## Source data:
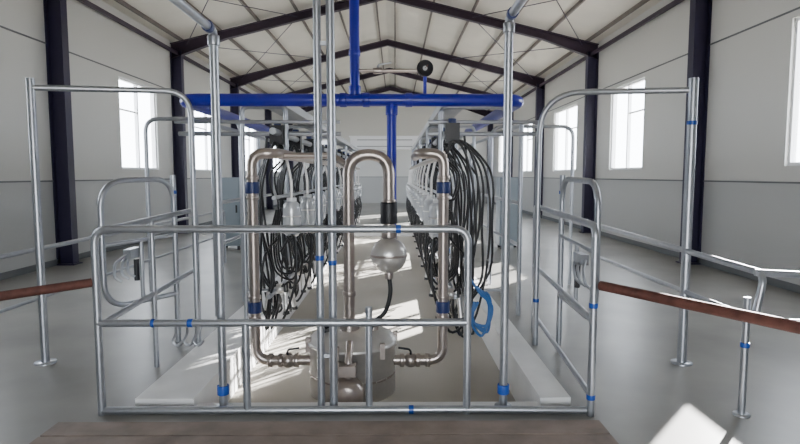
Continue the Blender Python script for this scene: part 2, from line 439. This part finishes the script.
for xa,xb in ((-2.0,-.5),(.3,1.35)):
    b=B('cross_rail'); b.tube([(xa,5.25,1.88),(xb,5.25,1.88)],R*.9,GALV); b.tube([(xa,5.15,1.98),(xb,5.15,1.98)],R*.7,GALV); b.done()

# ------------------------------------------------------------------ milking clusters
def cluster_mesh(sg, seed):
    rnd=random.Random(seed*7+3); j=lambda a=.03: rnd.uniform(-a,a)
    b=B('milking_cluster')
    P=lambda x,y,z:(sg*x,y,z)
    E=1.0 if sg>0 else .62
    for k in range(5):
        y=-.2+k*.1
        e=(.16+.06*k)*E
        pts=[P(.02,y,1.68),P(.06+.03*k*E,y,1.80+j(.03)),P(e,y+j(),1.72-.03*k+j()),P(e+.08,y+j(),1.42),P(e+.08+j(.03),y+j(.05),1.05),P(e+.04+j(.04),y+j(.05),.6),
             P(.26*E+j(.05),y+j(.06),.25+j(.12)),P(.18+j(),y+j(),.10+j(.12)),P(.1,y*.6,.25+j(.05)),P(.10,.0,.40)]
        b.tube(smoothpath(pts,5),.0115,BLACK,n=7)
    for k in range(4):
        y=-.15+k*.1
        b.tube(smoothpath([P(-.02,y,.95),P(-.10+j(),y,.75+j()),P(-.02+j(),y+.1,.5+j(.08)),P(.12,y+.12,.62),P(.12,y,.95),P(.06,y-.05,1.2+j())],5),.010,BLACK,n=7)
    for k in range(2):
        y=-.1+k*.2
        b.tube(smoothpath([P(.04,y,1.62),P(.14,y+.03,1.5),P(.1,y,1.3),P(0,y*.5,1.28)],5),.010,BLACK,n=7)
    b.tube(smoothpath([P(.05,-.1,.80),P(-.08,-.15,.95),P(-.10,-.2,.55),P(.05,-.2,.15),P(.22,-.15,.3),P(.2,-.1,.75),P(.1,0,.9)],6),.012,BLACK,n=7)
    b.tube(smoothpath([P(.2,.1,1.85),P(.26,.12,1.3),P(.30*E,.16,.6),P(.27*E,.14,.25),P(.2,.1,.45),P(.24,.05,.9)],5),.012,BLACK,n=7)
    if sg>0 and seed==0:
        for k in range(4):
            b.tube(smoothpath([P(.22+.03*k,-.25,.62-.05*k),P(.30+.02*k,-.27,.50),P(.38+j(),-.25,.38),P(.34+j(),-.26,.22-.03*k),P(.24+j(),-.25,.26),P(.26+j(),-.24,.42)],6),.012,BLUEH,n=7)
    jx=sg*(-.04)
    b.lathe((jx,0,.92),(0,0,1),[(.02,0),(.05,.01),(.075,.04),(.082,.08),(.082,.27),(.075,.31),(.05,.335),(.03,.34)],JAR,20)
    b.ring((jx,0,1.27),(0,0,1),.045,.04,WHITE); b.ring((jx,0,.91),(0,0,1),.035,.05,DARK)
    b.tube([(jx,0,1.28),(jx,0,1.45),(0,0,1.64)],.014,TANKM,.05)
    b.ring((jx,0,1.12),(0,0,1),.085,.012,TANKM); b.tube([(jx,0,1.12),(sg*.06,.09,1.30)],.008,GALV)
    b.tube([(jx,0,.94),(jx,0,1.22)],.012,WHITE)
    b.box((min(sg*.02,sg*.14),-.06,1.78),(max(sg*.02,sg*.14),.06,1.95),DARK); b.ring((sg*.08,0,1.97),(0,0,1),.035,.04,DBLUE)
    cx,cz=sg*.08,.44
    b.lathe((cx,0,cz-.05),(0,0,1),[(0,0),(.04,.005),(.058,.03),(.055,.07),(.03,.09),(0,.095)],TANKM,18)
    for a in range(4):
        t=a*math.pi/2+.6; d=Vector((math.cos(t),math.sin(t),0))
        p=Vector((cx,0,cz))+d*.11+Vector((0,0,-.02)); q=p+d*.03+Vector((0,0,-.17))
        b.tube(smoothpath([Vector((cx,0,cz))+d*.04+Vector((0,0,.02)),Vector((cx,0,cz))+d*.09+Vector((0,0,.05)),p],4),.011,BLACK,n=7)
        b.tube([p,q],.023,TANKM,n=10); b.tube([q,q+(q-p).normalized()*.03],.028,BLACK,n=10)
    return b.mesh()
var={s:[cluster_mesh(s,i) for i in range(4)] for s in (-1,1)}
for sg,xi in ((-1,-1.0),(1,.42)):
    y=4.95 if sg>0 else 5.2; i=0
    while y<15.4:
        o=bpy.data.objects.new('milking_cluster',var[sg][i%4]); C.objects.link(o); o.location=(xi,y,0)
        i+=1; y+=.95

# ------------------------------------------------------------------ cabinets and far fittings
for x0,x1 in ((-3.55,-3.1),(2.1,2.55)):
    b=B('metal_cabinet'); b.box((x0,11.2,.08),(x1,11.6,1.45),CAB)
    b.box((x0+.02,11.185,.12),(x1-.02,11.2,1.41),CAB); b.box((x1-.08,11.165,.75),(x1-.05,11.185,.9),DARK)
    for xx in (x0+.03,x1-.08): b.box((xx,11.22,0),(xx+.05,11.27,.08),DARK); b.box((xx,11.53,0),(xx+.05,11.58,.08),DARK)
    b.done()
b=B('air_duct')
b.box((-1.3,16.4,2.25),(.7,16.8,2.6),WHITE); b.box((-1.34,16.36,2.6),(.74,16.84,2.63),WHITE)
for x in (-1.2,.6): b.tube([(x,16.6,0),(x,16.6,2.25)],.04,GALV)
b.box((-1.1,16.39,2.31),(.5,16.4,2.34),TRAY); b.box((-1.1,16.39,2.50),(.5,16.4,2.53),TRAY)
b.done()

# ------------------------------------------------------------------ light
w=bpy.data.worlds.new('sky'); bpy.context.scene.world=w; w.use_nodes=True
bg=w.node_tree.nodes['Background']; bg.inputs[0].default_value=(.90,.95,1.0,1); bg.inputs[1].default_value=16.0
S=bpy.data.lights.new('sun','SUN'); S.energy=75; S.angle=.009; S.color=(1,.96,.9)
o=bpy.data.objects.new('sun',S); C.objects.link(o)
o.rotation_euler=Vector((-3.16,-3.6,-1.6)).to_track_quat('-Z','Y').to_euler()

cam=bpy.data.cameras.new('camera'); cam.lens=25.2; cam.sensor_width=36; cam.clip_start=.05; cam.clip_end=300
co=bpy.data.objects.new('camera',cam); C.objects.link(co); co.location=(0,0,1.5)
co.rotation_euler=(math.radians(90-4.8),0,math.radians(-.5))
bpy.context.scene.camera=co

## Required task:
Omit the pictures and give the material again, exactly and in full.

## Result of the exercise:
Continue the Blender Python script for this scene: part 2, from line 439. This part finishes the script.
for xa,xb in ((-2.0,-.5),(.3,1.35)):
    b=B('cross_rail'); b.tube([(xa,5.25,1.88),(xb,5.25,1.88)],R*.9,GALV); b.tube([(xa,5.15,1.98),(xb,5.15,1.98)],R*.7,GALV); b.done()

# ------------------------------------------------------------------ milking clusters
def cluster_mesh(sg, seed):
    rnd=random.Random(seed*7+3); j=lambda a=.03: rnd.uniform(-a,a)
    b=B('milking_cluster')
    P=lambda x,y,z:(sg*x,y,z)
    E=1.0 if sg>0 else .62
    for k in range(5):
        y=-.2+k*.1
        e=(.16+.06*k)*E
        pts=[P(.02,y,1.68),P(.06+.03*k*E,y,1.80+j(.03)),P(e,y+j(),1.72-.03*k+j()),P(e+.08,y+j(),1.42),P(e+.08+j(.03),y+j(.05),1.05),P(e+.04+j(.04),y+j(.05),.6),
             P(.26*E+j(.05),y+j(.06),.25+j(.12)),P(.18+j(),y+j(),.10+j(.12)),P(.1,y*.6,.25+j(.05)),P(.10,.0,.40)]
        b.tube(smoothpath(pts,5),.0115,BLACK,n=7)
    for k in range(4):
        y=-.15+k*.1
        b.tube(smoothpath([P(-.02,y,.95),P(-.10+j(),y,.75+j()),P(-.02+j(),y+.1,.5+j(.08)),P(.12,y+.12,.62),P(.12,y,.95),P(.06,y-.05,1.2+j())],5),.010,BLACK,n=7)
    for k in range(2):
        y=-.1+k*.2
        b.tube(smoothpath([P(.04,y,1.62),P(.14,y+.03,1.5),P(.1,y,1.3),P(0,y*.5,1.28)],5),.010,BLACK,n=7)
    b.tube(smoothpath([P(.05,-.1,.80),P(-.08,-.15,.95),P(-.10,-.2,.55),P(.05,-.2,.15),P(.22,-.15,.3),P(.2,-.1,.75),P(.1,0,.9)],6),.012,BLACK,n=7)
    b.tube(smoothpath([P(.2,.1,1.85),P(.26,.12,1.3),P(.30*E,.16,.6),P(.27*E,.14,.25),P(.2,.1,.45),P(.24,.05,.9)],5),.012,BLACK,n=7)
    if sg>0 and seed==0:
        for k in range(4):
            b.tube(smoothpath([P(.22+.03*k,-.25,.62-.05*k),P(.30+.02*k,-.27,.50),P(.38+j(),-.25,.38),P(.34+j(),-.26,.22-.03*k),P(.24+j(),-.25,.26),P(.26+j(),-.24,.42)],6),.012,BLUEH,n=7)
    jx=sg*(-.04)
    b.lathe((jx,0,.92),(0,0,1),[(.02,0),(.05,.01),(.075,.04),(.082,.08),(.082,.27),(.075,.31),(.05,.335),(.03,.34)],JAR,20)
    b.ring((jx,0,1.27),(0,0,1),.045,.04,WHITE); b.ring((jx,0,.91),(0,0,1),.035,.05,DARK)
    b.tube([(jx,0,1.28),(jx,0,1.45),(0,0,1.64)],.014,TANKM,.05)
    b.ring((jx,0,1.12),(0,0,1),.085,.012,TANKM); b.tube([(jx,0,1.12),(sg*.06,.09,1.30)],.008,GALV)
    b.tube([(jx,0,.94),(jx,0,1.22)],.012,WHITE)
    b.box((min(sg*.02,sg*.14),-.06,1.78),(max(sg*.02,sg*.14),.06,1.95),DARK); b.ring((sg*.08,0,1.97),(0,0,1),.035,.04,DBLUE)
    cx,cz=sg*.08,.44
    b.lathe((cx,0,cz-.05),(0,0,1),[(0,0),(.04,.005),(.058,.03),(.055,.07),(.03,.09),(0,.095)],TANKM,18)
    for a in range(4):
        t=a*math.pi/2+.6; d=Vector((math.cos(t),math.sin(t),0))
        p=Vector((cx,0,cz))+d*.11+Vector((0,0,-.02)); q=p+d*.03+Vector((0,0,-.17))
        b.tube(smoothpath([Vector((cx,0,cz))+d*.04+Vector((0,0,.02)),Vector((cx,0,cz))+d*.09+Vector((0,0,.05)),p],4),.011,BLACK,n=7)
        b.tube([p,q],.023,TANKM,n=10); b.tube([q,q+(q-p).normalized()*.03],.028,BLACK,n=10)
    return b.mesh()
var={s:[cluster_mesh(s,i) for i in range(4)] for s in (-1,1)}
for sg,xi in ((-1,-1.0),(1,.42)):
    y=4.95 if sg>0 else 5.2; i=0
    while y<15.4:
        o=bpy.data.objects.new('milking_cluster',var[sg][i%4]); C.objects.link(o); o.location=(xi,y,0)
        i+=1; y+=.95

# ------------------------------------------------------------------ cabinets and far fittings
for x0,x1 in ((-3.55,-3.1),(2.1,2.55)):
    b=B('metal_cabinet'); b.box((x0,11.2,.08),(x1,11.6,1.45),CAB)
    b.box((x0+.02,11.185,.12),(x1-.02,11.2,1.41),CAB); b.box((x1-.08,11.165,.75),(x1-.05,11.185,.9),DARK)
    for xx in (x0+.03,x1-.08): b.box((xx,11.22,0),(xx+.05,11.27,.08),DARK); b.box((xx,11.53,0),(xx+.05,11.58,.08),DARK)
    b.done()
b=B('air_duct')
b.box((-1.3,16.4,2.25),(.7,16.8,2.6),WHITE); b.box((-1.34,16.36,2.6),(.74,16.84,2.63),WHITE)
for x in (-1.2,.6): b.tube([(x,16.6,0),(x,16.6,2.25)],.04,GALV)
b.box((-1.1,16.39,2.31),(.5,16.4,2.34),TRAY); b.box((-1.1,16.39,2.50),(.5,16.4,2.53),TRAY)
b.done()

# ------------------------------------------------------------------ light
w=bpy.data.worlds.new('sky'); bpy.context.scene.world=w; w.use_nodes=True
bg=w.node_tree.nodes['Background']; bg.inputs[0].default_value=(.90,.95,1.0,1); bg.inputs[1].default_value=16.0
S=bpy.data.lights.new('sun','SUN'); S.energy=75; S.angle=.009; S.color=(1,.96,.9)
o=bpy.data.objects.new('sun',S); C.objects.link(o)
o.rotation_euler=Vector((-3.16,-3.6,-1.6)).to_track_quat('-Z','Y').to_euler()

cam=bpy.data.cameras.new('camera'); cam.lens=25.2; cam.sensor_width=36; cam.clip_start=.05; cam.clip_end=300
co=bpy.data.objects.new('camera',cam); C.objects.link(co); co.location=(0,0,1.5)
co.rotation_euler=(math.radians(90-4.8),0,math.radians(-.5))
bpy.context.scene.camera=co